The recent passing of Rebbetzin Reichel Berenbaum has sparked renewed interest in her involvement in the work of her illustrious father, Rav Avraham Kalmanowitz. Famously, she played a proactive role within the walls of the Mirrer Yeshiva in Brooklyn and was a dedicated partner to her husband, Rosh Yeshivah Rav Shmuel Berenbaum ztz”l.

Lesser known, however, is the role she played in her father’s endless klal activism. Inperusing the correspondence of Rav Avraham Kalmanowitz, one is struck by the question: How did this Eastern European rabbi maintain an active correspondence with the White House, the CIA, the Treasury, the Department of State and others, all in a language that he barely knew? It was his daughter Reichel, the future Rebbetzin Berenbaum, who would write his letters in English and translate the letters he received. She stood behind all of his endeavors, and it is doubtful that Rav Kalmanowitz would have been able to accomplish all that he did without her tireless efforts on his behalf.
Yehi zichrah baruch.

A KAPPARAH

One night in September 1947, Simon Wiesenthal was roused from his sleep by heavy fists pounding on his door. Two former Jewish partisans had arrived with shocking news. They believed that they’d discovered Eichmann’s hiding place. These men, like many others in the Austrian DP camp, were active traders on the black market. It was Aseres Yemei Teshuvah and the camp’s refugees needed chickens for kapparos. At the time there was still a general shortage of food in Austria and chickens were difficult to obtain. A farmer they occasionally did business with directed then to a large farm on a mountain slope near the picturesque Austrian town of Gaishorn am See, but warned them that the farm owner had been a top Nazi official and he hated Jews. The refugees thought it might be Eichmann.
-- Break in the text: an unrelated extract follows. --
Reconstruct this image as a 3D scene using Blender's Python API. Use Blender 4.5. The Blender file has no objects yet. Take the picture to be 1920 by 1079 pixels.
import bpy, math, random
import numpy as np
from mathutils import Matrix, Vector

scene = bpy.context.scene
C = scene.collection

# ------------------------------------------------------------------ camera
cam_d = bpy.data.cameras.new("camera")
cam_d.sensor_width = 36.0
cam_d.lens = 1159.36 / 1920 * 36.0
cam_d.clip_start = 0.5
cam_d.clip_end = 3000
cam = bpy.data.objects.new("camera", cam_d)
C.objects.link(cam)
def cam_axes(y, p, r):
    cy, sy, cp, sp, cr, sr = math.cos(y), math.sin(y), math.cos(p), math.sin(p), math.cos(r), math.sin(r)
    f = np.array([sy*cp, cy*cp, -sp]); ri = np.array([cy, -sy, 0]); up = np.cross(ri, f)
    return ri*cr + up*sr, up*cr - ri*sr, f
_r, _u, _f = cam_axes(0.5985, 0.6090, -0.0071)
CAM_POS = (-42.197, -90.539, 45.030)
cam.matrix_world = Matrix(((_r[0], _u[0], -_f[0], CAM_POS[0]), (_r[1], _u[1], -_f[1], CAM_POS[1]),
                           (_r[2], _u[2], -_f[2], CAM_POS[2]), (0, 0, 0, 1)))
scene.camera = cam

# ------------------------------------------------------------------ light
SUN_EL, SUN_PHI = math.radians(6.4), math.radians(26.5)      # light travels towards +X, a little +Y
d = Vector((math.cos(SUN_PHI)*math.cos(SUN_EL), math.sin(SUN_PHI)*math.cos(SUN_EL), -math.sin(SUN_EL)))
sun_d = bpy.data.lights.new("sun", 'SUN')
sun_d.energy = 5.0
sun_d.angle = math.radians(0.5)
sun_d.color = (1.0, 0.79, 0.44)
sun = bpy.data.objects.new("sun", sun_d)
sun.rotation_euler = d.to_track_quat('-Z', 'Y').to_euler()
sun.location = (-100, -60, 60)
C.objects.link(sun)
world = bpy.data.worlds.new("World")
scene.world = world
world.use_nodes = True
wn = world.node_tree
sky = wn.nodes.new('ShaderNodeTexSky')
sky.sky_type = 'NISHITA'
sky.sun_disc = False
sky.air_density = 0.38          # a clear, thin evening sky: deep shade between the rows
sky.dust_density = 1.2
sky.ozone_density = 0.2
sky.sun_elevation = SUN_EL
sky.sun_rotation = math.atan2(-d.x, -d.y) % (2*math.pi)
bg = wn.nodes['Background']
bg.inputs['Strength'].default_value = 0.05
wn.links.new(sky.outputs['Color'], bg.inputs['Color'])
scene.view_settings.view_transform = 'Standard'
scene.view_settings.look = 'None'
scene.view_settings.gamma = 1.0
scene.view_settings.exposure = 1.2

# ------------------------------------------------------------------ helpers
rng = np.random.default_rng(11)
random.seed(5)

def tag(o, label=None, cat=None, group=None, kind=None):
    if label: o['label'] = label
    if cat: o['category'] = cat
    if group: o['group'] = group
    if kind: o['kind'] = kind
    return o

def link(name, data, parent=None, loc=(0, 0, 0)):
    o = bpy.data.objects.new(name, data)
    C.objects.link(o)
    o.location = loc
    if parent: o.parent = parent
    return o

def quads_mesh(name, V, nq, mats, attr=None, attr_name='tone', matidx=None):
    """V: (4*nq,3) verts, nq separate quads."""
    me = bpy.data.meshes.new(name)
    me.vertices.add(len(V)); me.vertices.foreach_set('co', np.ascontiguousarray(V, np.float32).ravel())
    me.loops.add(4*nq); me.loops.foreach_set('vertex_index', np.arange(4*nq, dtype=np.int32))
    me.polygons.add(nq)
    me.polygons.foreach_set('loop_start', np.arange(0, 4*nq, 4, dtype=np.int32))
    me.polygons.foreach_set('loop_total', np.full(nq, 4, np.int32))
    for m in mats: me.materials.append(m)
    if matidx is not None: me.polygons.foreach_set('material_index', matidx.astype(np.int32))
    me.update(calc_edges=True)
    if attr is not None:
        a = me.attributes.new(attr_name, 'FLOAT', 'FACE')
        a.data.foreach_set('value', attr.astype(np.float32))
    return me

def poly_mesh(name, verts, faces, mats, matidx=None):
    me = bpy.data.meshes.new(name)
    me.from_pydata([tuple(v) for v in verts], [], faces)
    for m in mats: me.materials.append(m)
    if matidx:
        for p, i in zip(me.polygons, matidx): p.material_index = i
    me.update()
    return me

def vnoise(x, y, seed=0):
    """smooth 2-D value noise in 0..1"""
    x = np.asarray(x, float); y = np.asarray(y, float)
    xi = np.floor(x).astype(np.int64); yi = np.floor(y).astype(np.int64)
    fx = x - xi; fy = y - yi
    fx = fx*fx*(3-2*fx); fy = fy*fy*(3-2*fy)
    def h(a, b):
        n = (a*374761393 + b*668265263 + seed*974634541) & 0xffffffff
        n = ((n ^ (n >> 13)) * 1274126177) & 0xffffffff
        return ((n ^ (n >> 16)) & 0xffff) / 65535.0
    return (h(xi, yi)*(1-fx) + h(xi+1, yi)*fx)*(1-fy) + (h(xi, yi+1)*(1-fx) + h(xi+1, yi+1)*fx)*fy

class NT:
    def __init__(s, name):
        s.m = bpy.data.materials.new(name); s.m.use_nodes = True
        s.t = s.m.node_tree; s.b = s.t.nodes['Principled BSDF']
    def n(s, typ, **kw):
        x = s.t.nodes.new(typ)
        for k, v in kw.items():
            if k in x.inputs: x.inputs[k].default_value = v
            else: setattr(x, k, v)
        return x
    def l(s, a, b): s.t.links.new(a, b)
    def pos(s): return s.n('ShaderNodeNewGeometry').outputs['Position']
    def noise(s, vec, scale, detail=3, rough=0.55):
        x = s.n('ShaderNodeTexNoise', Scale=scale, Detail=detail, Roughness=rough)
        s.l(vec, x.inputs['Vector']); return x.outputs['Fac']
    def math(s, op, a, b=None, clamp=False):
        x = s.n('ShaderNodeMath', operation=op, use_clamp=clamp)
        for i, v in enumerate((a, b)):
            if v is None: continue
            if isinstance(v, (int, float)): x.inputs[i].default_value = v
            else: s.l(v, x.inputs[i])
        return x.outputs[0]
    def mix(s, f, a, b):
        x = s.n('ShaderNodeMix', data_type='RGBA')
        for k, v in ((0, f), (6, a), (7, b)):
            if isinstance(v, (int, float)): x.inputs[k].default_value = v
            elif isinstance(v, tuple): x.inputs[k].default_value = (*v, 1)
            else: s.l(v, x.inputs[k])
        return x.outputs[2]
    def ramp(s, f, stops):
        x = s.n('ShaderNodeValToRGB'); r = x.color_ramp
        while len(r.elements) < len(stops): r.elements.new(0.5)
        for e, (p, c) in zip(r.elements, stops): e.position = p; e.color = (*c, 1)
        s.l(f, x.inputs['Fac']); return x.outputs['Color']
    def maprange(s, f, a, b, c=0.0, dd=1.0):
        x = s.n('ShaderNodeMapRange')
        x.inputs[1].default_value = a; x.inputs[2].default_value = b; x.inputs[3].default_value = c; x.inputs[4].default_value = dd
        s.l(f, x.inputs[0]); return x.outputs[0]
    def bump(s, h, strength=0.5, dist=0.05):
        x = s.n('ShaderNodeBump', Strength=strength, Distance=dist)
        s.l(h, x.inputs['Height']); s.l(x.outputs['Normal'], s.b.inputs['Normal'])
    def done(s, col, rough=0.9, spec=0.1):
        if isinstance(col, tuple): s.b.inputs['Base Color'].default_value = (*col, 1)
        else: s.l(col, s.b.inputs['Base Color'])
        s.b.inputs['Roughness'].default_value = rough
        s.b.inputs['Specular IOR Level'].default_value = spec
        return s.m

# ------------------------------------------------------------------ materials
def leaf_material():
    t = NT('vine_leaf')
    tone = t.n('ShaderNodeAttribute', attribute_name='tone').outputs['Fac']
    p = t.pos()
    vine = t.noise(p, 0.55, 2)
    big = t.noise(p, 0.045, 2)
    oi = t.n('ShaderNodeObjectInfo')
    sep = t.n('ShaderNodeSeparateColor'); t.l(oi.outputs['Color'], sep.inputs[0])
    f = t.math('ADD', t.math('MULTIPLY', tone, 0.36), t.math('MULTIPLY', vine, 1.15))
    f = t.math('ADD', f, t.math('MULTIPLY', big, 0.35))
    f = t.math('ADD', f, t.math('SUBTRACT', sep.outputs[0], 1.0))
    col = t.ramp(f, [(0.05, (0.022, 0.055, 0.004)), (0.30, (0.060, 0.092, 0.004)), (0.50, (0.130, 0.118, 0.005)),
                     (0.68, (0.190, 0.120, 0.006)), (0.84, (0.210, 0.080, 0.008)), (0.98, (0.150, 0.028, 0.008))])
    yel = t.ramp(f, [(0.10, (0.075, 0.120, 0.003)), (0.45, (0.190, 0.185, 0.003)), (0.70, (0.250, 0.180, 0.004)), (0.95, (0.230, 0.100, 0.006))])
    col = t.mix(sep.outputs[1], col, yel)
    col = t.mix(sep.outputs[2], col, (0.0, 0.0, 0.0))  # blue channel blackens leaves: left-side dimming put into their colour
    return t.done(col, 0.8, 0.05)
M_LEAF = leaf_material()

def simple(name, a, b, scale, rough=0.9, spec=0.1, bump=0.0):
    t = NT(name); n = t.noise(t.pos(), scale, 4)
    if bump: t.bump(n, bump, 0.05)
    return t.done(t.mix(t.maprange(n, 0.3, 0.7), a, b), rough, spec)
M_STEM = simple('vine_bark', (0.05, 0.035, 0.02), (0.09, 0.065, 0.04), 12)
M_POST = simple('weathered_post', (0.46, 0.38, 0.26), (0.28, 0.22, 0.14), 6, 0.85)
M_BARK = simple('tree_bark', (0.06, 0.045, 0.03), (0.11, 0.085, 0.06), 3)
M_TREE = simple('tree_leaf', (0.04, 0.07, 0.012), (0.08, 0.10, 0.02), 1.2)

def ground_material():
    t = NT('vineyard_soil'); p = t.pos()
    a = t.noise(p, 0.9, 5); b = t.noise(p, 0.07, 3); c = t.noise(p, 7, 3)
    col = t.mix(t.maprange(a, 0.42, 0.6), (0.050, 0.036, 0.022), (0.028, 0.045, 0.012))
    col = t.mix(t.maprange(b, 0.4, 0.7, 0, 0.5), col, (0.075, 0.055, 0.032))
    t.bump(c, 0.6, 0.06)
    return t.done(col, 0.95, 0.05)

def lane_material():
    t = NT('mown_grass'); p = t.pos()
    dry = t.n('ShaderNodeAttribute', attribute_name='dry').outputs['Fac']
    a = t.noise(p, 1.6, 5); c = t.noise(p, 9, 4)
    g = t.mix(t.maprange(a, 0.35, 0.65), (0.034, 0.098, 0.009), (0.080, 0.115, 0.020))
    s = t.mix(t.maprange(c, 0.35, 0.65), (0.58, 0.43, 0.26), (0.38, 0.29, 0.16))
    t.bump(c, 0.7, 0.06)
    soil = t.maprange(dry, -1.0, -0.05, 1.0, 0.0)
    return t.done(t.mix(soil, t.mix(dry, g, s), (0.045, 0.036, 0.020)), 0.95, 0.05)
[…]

It wasn’t, but Wiesenthal and the two young entrepreneurs discovered who it was: Franz Murer, known as “The Butcher of Vilna,” responsible for the murder of some 80,000 Jews. Wiesenthal submitted an official complaint to the police and Murer was arrested. In December 1948 he was deported to the Soviet Union, as Vilna had been under Soviet jurisdiction during the war. He was found guilty of having murdered Soviet citizens and sentenced to 25 years of hard labor — of which he only served seven before being released in 1955 as a result of the Austrian State Treaty.